Please give the data below again in full, exactly as it stands.

____________

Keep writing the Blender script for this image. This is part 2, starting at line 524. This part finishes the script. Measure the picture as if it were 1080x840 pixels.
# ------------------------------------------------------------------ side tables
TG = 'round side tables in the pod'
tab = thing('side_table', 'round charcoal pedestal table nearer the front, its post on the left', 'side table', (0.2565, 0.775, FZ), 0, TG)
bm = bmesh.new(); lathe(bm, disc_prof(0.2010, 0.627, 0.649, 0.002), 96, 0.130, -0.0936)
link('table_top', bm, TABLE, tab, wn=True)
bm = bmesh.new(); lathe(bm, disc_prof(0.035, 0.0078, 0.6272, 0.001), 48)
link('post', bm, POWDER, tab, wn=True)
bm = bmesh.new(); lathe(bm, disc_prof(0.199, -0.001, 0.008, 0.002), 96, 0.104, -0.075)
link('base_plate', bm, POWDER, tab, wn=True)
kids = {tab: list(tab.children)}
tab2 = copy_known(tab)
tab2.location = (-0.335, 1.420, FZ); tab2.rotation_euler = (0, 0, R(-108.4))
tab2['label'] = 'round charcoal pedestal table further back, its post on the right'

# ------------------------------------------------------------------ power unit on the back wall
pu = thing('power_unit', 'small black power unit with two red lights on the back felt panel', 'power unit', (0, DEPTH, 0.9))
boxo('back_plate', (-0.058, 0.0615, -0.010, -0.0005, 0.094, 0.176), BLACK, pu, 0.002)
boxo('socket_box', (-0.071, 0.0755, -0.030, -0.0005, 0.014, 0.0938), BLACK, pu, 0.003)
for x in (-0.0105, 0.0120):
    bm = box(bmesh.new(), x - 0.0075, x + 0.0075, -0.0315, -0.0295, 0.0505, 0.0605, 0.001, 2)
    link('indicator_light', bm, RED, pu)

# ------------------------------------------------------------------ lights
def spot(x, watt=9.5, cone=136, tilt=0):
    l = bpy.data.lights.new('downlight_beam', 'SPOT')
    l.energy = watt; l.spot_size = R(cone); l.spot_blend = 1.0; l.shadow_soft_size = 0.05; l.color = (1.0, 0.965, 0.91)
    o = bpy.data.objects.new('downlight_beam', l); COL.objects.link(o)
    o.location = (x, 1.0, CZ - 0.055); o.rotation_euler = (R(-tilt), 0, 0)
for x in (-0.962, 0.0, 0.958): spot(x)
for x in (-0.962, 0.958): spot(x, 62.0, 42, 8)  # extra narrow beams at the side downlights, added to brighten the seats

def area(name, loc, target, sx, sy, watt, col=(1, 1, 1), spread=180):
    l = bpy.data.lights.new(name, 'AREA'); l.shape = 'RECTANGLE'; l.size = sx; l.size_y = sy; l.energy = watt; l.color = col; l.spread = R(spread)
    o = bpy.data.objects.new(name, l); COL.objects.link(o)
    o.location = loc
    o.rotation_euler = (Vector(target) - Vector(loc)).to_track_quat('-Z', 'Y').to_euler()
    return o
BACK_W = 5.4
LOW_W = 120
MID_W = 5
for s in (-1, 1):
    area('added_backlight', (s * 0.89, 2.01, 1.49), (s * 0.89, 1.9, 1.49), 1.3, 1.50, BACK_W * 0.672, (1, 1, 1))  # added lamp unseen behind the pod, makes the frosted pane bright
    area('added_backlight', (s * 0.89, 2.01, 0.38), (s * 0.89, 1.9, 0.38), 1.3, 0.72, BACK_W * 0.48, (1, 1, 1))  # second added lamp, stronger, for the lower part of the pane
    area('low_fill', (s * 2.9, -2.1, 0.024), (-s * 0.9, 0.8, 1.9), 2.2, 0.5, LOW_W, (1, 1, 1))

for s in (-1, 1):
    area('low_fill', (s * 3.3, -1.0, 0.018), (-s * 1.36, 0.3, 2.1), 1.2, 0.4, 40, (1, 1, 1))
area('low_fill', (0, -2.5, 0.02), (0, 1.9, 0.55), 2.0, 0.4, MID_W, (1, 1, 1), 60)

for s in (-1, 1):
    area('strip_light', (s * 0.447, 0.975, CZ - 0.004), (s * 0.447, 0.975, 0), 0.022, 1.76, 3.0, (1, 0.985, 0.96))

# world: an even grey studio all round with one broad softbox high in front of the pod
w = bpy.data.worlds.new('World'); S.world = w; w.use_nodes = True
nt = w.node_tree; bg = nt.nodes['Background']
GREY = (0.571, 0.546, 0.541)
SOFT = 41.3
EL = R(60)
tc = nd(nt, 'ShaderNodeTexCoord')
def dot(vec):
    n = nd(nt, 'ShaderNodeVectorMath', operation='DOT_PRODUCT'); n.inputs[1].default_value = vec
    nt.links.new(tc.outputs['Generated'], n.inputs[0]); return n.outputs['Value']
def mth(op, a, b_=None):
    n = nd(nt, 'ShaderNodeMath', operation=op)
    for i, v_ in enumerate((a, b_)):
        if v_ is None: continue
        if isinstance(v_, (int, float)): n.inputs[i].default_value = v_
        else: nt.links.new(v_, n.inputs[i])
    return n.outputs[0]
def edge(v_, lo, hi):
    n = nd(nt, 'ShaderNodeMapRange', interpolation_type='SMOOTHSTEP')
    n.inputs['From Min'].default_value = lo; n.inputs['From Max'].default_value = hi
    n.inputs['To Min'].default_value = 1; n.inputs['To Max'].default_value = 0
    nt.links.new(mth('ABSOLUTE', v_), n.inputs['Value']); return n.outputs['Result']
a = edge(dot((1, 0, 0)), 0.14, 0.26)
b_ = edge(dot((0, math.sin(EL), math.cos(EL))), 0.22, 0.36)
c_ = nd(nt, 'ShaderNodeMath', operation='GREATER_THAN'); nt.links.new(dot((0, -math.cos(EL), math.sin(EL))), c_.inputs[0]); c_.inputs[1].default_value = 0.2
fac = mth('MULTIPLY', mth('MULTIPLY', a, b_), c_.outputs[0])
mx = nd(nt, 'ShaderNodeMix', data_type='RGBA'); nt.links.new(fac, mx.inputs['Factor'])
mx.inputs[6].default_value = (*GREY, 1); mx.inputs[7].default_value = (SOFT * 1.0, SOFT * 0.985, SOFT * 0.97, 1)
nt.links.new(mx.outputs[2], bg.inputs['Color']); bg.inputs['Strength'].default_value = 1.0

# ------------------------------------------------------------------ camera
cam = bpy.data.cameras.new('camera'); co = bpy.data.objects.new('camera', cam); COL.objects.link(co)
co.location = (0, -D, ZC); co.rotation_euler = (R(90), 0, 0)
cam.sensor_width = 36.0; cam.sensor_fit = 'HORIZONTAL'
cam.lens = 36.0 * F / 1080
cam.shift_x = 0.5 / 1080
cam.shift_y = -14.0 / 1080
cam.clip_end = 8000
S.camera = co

____________

# OUTPUT OF THE EXERCISE
Keep writing the Blender script for this image. This is part 2, starting at line 524. This part finishes the script. Measure the picture as if it were 1080x840 pixels.
# ------------------------------------------------------------------ side tables
TG = 'round side tables in the pod'
tab = thing('side_table', 'round charcoal pedestal table nearer the front, its post on the left', 'side table', (0.2565, 0.775, FZ), 0, TG)
bm = bmesh.new(); lathe(bm, disc_prof(0.2010, 0.627, 0.649, 0.002), 96, 0.130, -0.0936)
link('table_top', bm, TABLE, tab, wn=True)
bm = bmesh.new(); lathe(bm, disc_prof(0.035, 0.0078, 0.6272, 0.001), 48)
link('post', bm, POWDER, tab, wn=True)
bm = bmesh.new(); lathe(bm, disc_prof(0.199, -0.001, 0.008, 0.002), 96, 0.104, -0.075)
link('base_plate', bm, POWDER, tab, wn=True)
kids = {tab: list(tab.children)}
tab2 = copy_known(tab)
tab2.location = (-0.335, 1.420, FZ); tab2.rotation_euler = (0, 0, R(-108.4))
tab2['label'] = 'round charcoal pedestal table further back, its post on the right'

# ------------------------------------------------------------------ power unit on the back wall
pu = thing('power_unit', 'small black power unit with two red lights on the back felt panel', 'power unit', (0, DEPTH, 0.9))
boxo('back_plate', (-0.058, 0.0615, -0.010, -0.0005, 0.094, 0.176), BLACK, pu, 0.002)
boxo('socket_box', (-0.071, 0.0755, -0.030, -0.0005, 0.014, 0.0938), BLACK, pu, 0.003)
for x in (-0.0105, 0.0120):
    bm = box(bmesh.new(), x - 0.0075, x + 0.0075, -0.0315, -0.0295, 0.0505, 0.0605, 0.001, 2)
    link('indicator_light', bm, RED, pu)

# ------------------------------------------------------------------ lights
def spot(x, watt=9.5, cone=136, tilt=0):
    l = bpy.data.lights.new('downlight_beam', 'SPOT')
    l.energy = watt; l.spot_size = R(cone); l.spot_blend = 1.0; l.shadow_soft_size = 0.05; l.color = (1.0, 0.965, 0.91)
    o = bpy.data.objects.new('downlight_beam', l); COL.objects.link(o)
    o.location = (x, 1.0, CZ - 0.055); o.rotation_euler = (R(-tilt), 0, 0)
for x in (-0.962, 0.0, 0.958): spot(x)
for x in (-0.962, 0.958): spot(x, 62.0, 42, 8)  # extra narrow beams at the side downlights, added to brighten the seats

def area(name, loc, target, sx, sy, watt, col=(1, 1, 1), spread=180):
    l = bpy.data.lights.new(name, 'AREA'); l.shape = 'RECTANGLE'; l.size = sx; l.size_y = sy; l.energy = watt; l.color = col; l.spread = R(spread)
    o = bpy.data.objects.new(name, l); COL.objects.link(o)
    o.location = loc
    o.rotation_euler = (Vector(target) - Vector(loc)).to_track_quat('-Z', 'Y').to_euler()
    return o
BACK_W = 5.4
LOW_W = 120
MID_W = 5
for s in (-1, 1):
    area('added_backlight', (s * 0.89, 2.01, 1.49), (s * 0.89, 1.9, 1.49), 1.3, 1.50, BACK_W * 0.672, (1, 1, 1))  # added lamp unseen behind the pod, makes the frosted pane bright
    area('added_backlight', (s * 0.89, 2.01, 0.38), (s * 0.89, 1.9, 0.38), 1.3, 0.72, BACK_W * 0.48, (1, 1, 1))  # second added lamp, stronger, for the lower part of the pane
    area('low_fill', (s * 2.9, -2.1, 0.024), (-s * 0.9, 0.8, 1.9), 2.2, 0.5, LOW_W, (1, 1, 1))

for s in (-1, 1):
    area('low_fill', (s * 3.3, -1.0, 0.018), (-s * 1.36, 0.3, 2.1), 1.2, 0.4, 40, (1, 1, 1))
area('low_fill', (0, -2.5, 0.02), (0, 1.9, 0.55), 2.0, 0.4, MID_W, (1, 1, 1), 60)

for s in (-1, 1):
    area('strip_light', (s * 0.447, 0.975, CZ - 0.004), (s * 0.447, 0.975, 0), 0.022, 1.76, 3.0, (1, 0.985, 0.96))

# world: an even grey studio all round with one broad softbox high in front of the pod
w = bpy.data.worlds.new('World'); S.world = w; w.use_nodes = True
nt = w.node_tree; bg = nt.nodes['Background']
GREY = (0.571, 0.546, 0.541)
SOFT = 41.3
EL = R(60)
tc = nd(nt, 'ShaderNodeTexCoord')
def dot(vec):
    n = nd(nt, 'ShaderNodeVectorMath', operation='DOT_PRODUCT'); n.inputs[1].default_value = vec
    nt.links.new(tc.outputs['Generated'], n.inputs[0]); return n.outputs['Value']
def mth(op, a, b_=None):
    n = nd(nt, 'ShaderNodeMath', operation=op)
    for i, v_ in enumerate((a, b_)):
        if v_ is None: continue
        if isinstance(v_, (int, float)): n.inputs[i].default_value = v_
        else: nt.links.new(v_, n.inputs[i])
    return n.outputs[0]
def edge(v_, lo, hi):
    n = nd(nt, 'ShaderNodeMapRange', interpolation_type='SMOOTHSTEP')
    n.inputs['From Min'].default_value = lo; n.inputs['From Max'].default_value = hi
    n.inputs['To Min'].default_value = 1; n.inputs['To Max'].default_value = 0
    nt.links.new(mth('ABSOLUTE', v_), n.inputs['Value']); return n.outputs['Result']
a = edge(dot((1, 0, 0)), 0.14, 0.26)
b_ = edge(dot((0, math.sin(EL), math.cos(EL))), 0.22, 0.36)
c_ = nd(nt, 'ShaderNodeMath', operation='GREATER_THAN'); nt.links.new(dot((0, -math.cos(EL), math.sin(EL))), c_.inputs[0]); c_.inputs[1].default_value = 0.2
fac = mth('MULTIPLY', mth('MULTIPLY', a, b_), c_.outputs[0])
mx = nd(nt, 'ShaderNodeMix', data_type='RGBA'); nt.links.new(fac, mx.inputs['Factor'])
mx.inputs[6].default_value = (*GREY, 1); mx.inputs[7].default_value = (SOFT * 1.0, SOFT * 0.985, SOFT * 0.97, 1)
nt.links.new(mx.outputs[2], bg.inputs['Color']); bg.inputs['Strength'].default_value = 1.0

# ------------------------------------------------------------------ camera
cam = bpy.data.cameras.new('camera'); co = bpy.data.objects.new('camera', cam); COL.objects.link(co)
co.location = (0, -D, ZC); co.rotation_euler = (R(90), 0, 0)
cam.sensor_width = 36.0; cam.sensor_fit = 'HORIZONTAL'
cam.lens = 36.0 * F / 1080
cam.shift_x = 0.5 / 1080
cam.shift_y = -14.0 / 1080
cam.clip_end = 8000
S.camera = co